**Data for processing:**
══════
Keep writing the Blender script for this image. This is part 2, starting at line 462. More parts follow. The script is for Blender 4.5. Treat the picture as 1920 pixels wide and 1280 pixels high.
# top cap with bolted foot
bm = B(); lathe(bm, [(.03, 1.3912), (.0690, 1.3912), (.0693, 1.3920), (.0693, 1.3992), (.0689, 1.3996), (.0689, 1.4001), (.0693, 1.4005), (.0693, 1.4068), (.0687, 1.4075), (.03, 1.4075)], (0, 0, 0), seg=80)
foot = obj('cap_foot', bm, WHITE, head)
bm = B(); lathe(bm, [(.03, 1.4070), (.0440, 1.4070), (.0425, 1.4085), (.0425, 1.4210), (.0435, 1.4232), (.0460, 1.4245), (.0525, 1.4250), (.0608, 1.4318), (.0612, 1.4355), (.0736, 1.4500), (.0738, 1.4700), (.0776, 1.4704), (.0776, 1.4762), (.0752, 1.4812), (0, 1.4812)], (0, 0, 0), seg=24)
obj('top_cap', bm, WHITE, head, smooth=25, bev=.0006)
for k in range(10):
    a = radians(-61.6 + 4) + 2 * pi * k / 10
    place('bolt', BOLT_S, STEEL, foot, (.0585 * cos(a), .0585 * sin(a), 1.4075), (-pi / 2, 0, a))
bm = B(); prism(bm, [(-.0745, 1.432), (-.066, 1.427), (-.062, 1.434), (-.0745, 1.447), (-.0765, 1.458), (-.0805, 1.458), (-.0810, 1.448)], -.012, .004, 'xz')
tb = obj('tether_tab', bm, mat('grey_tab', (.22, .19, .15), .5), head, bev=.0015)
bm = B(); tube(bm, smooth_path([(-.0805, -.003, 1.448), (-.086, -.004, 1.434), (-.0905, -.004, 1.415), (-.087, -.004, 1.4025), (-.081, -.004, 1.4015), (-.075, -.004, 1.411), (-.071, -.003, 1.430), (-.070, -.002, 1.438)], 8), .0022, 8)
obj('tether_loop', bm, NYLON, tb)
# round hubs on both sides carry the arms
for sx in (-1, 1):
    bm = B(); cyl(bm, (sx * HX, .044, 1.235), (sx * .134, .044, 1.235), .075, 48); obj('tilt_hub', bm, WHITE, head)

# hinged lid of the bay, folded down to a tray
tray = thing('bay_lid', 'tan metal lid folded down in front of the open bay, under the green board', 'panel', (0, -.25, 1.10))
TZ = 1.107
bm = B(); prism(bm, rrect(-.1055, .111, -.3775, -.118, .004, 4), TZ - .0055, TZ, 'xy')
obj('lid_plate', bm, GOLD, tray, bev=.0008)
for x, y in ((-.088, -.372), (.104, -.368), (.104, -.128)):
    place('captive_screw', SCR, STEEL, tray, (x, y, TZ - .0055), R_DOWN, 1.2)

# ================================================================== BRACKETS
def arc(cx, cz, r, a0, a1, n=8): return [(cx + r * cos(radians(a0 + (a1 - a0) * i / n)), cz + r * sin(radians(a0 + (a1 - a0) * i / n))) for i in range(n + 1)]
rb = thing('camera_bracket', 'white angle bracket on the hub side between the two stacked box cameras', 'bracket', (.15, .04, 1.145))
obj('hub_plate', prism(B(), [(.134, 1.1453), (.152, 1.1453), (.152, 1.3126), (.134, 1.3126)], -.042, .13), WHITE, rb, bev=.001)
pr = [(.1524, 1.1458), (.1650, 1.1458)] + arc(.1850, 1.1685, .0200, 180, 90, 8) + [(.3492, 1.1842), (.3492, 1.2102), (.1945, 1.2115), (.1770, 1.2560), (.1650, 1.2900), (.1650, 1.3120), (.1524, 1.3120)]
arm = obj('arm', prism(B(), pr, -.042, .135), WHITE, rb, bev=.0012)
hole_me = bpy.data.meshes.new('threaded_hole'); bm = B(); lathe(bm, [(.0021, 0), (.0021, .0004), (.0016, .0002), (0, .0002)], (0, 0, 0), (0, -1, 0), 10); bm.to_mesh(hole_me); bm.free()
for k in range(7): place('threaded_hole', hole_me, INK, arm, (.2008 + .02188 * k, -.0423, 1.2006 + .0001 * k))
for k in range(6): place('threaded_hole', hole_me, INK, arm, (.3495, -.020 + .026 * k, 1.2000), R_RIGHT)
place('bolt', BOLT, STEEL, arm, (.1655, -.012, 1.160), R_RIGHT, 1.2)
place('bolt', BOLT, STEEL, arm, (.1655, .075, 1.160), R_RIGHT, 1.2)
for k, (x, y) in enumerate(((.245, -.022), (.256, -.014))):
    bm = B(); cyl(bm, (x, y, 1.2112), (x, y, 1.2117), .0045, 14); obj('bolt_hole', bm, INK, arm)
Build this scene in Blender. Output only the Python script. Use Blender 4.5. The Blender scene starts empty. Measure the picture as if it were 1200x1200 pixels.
══════
Reproduce the material above, every line of it, exactly.

Keep writing the Blender script for this image. This is part 2, starting at line 462. More parts follow. The script is for Blender 4.5. Treat the picture as 1920 pixels wide and 1280 pixels high.
# top cap with bolted foot
bm = B(); lathe(bm, [(.03, 1.3912), (.0690, 1.3912), (.0693, 1.3920), (.0693, 1.3992), (.0689, 1.3996), (.0689, 1.4001), (.0693, 1.4005), (.0693, 1.4068), (.0687, 1.4075), (.03, 1.4075)], (0, 0, 0), seg=80)
foot = obj('cap_foot', bm, WHITE, head)
bm = B(); lathe(bm, [(.03, 1.4070), (.0440, 1.4070), (.0425, 1.4085), (.0425, 1.4210), (.0435, 1.4232), (.0460, 1.4245), (.0525, 1.4250), (.0608, 1.4318), (.0612, 1.4355), (.0736, 1.4500), (.0738, 1.4700), (.0776, 1.4704), (.0776, 1.4762), (.0752, 1.4812), (0, 1.4812)], (0, 0, 0), seg=24)
obj('top_cap', bm, WHITE, head, smooth=25, bev=.0006)
for k in range(10):
    a = radians(-61.6 + 4) + 2 * pi * k / 10
    place('bolt', BOLT_S, STEEL, foot, (.0585 * cos(a), .0585 * sin(a), 1.4075), (-pi / 2, 0, a))
bm = B(); prism(bm, [(-.0745, 1.432), (-.066, 1.427), (-.062, 1.434), (-.0745, 1.447), (-.0765, 1.458), (-.0805, 1.458), (-.0810, 1.448)], -.012, .004, 'xz')
tb = obj('tether_tab', bm, mat('grey_tab', (.22, .19, .15), .5), head, bev=.0015)
bm = B(); tube(bm, smooth_path([(-.0805, -.003, 1.448), (-.086, -.004, 1.434), (-.0905, -.004, 1.415), (-.087, -.004, 1.4025), (-.081, -.004, 1.4015), (-.075, -.004, 1.411), (-.071, -.003, 1.430), (-.070, -.002, 1.438)], 8), .0022, 8)
obj('tether_loop', bm, NYLON, tb)
# round hubs on both sides carry the arms
for sx in (-1, 1):
    bm = B(); cyl(bm, (sx * HX, .044, 1.235), (sx * .134, .044, 1.235), .075, 48); obj('tilt_hub', bm, WHITE, head)

# hinged lid of the bay, folded down to a tray
tray = thing('bay_lid', 'tan metal lid folded down in front of the open bay, under the green board', 'panel', (0, -.25, 1.10))
TZ = 1.107
bm = B(); prism(bm, rrect(-.1055, .111, -.3775, -.118, .004, 4), TZ - .0055, TZ, 'xy')
obj('lid_plate', bm, GOLD, tray, bev=.0008)
for x, y in ((-.088, -.372), (.104, -.368), (.104, -.128)):
    place('captive_screw', SCR, STEEL, tray, (x, y, TZ - .0055), R_DOWN, 1.2)

# ================================================================== BRACKETS
def arc(cx, cz, r, a0, a1, n=8): return [(cx + r * cos(radians(a0 + (a1 - a0) * i / n)), cz + r * sin(radians(a0 + (a1 - a0) * i / n))) for i in range(n + 1)]
rb = thing('camera_bracket', 'white angle bracket on the hub side between the two stacked box cameras', 'bracket', (.15, .04, 1.145))
obj('hub_plate', prism(B(), [(.134, 1.1453), (.152, 1.1453), (.152, 1.3126), (.134, 1.3126)], -.042, .13), WHITE, rb, bev=.001)
pr = [(.1524, 1.1458), (.1650, 1.1458)] + arc(.1850, 1.1685, .0200, 180, 90, 8) + [(.3492, 1.1842), (.3492, 1.2102), (.1945, 1.2115), (.1770, 1.2560), (.1650, 1.2900), (.1650, 1.3120), (.1524, 1.3120)]
arm = obj('arm', prism(B(), pr, -.042, .135), WHITE, rb, bev=.0012)
hole_me = bpy.data.meshes.new('threaded_hole'); bm = B(); lathe(bm, [(.0021, 0), (.0021, .0004), (.0016, .0002), (0, .0002)], (0, 0, 0), (0, -1, 0), 10); bm.to_mesh(hole_me); bm.free()
for k in range(7): place('threaded_hole', hole_me, INK, arm, (.2008 + .02188 * k, -.0423, 1.2006 + .0001 * k))
for k in range(6): place('threaded_hole', hole_me, INK, arm, (.3495, -.020 + .026 * k, 1.2000), R_RIGHT)
place('bolt', BOLT, STEEL, arm, (.1655, -.012, 1.160), R_RIGHT, 1.2)
place('bolt', BOLT, STEEL, arm, (.1655, .075, 1.160), R_RIGHT, 1.2)
for k, (x, y) in enumerate(((.245, -.022), (.256, -.014))):
    bm = B(); cyl(bm, (x, y, 1.2112), (x, y, 1.2117), .0045, 14); obj('bolt_hole', bm, INK, arm)
Build this scene in Blender. Output only the Python script. Use Blender 4.5. The Blender scene starts empty. Measure the picture as if it were 1200x1200 pixels.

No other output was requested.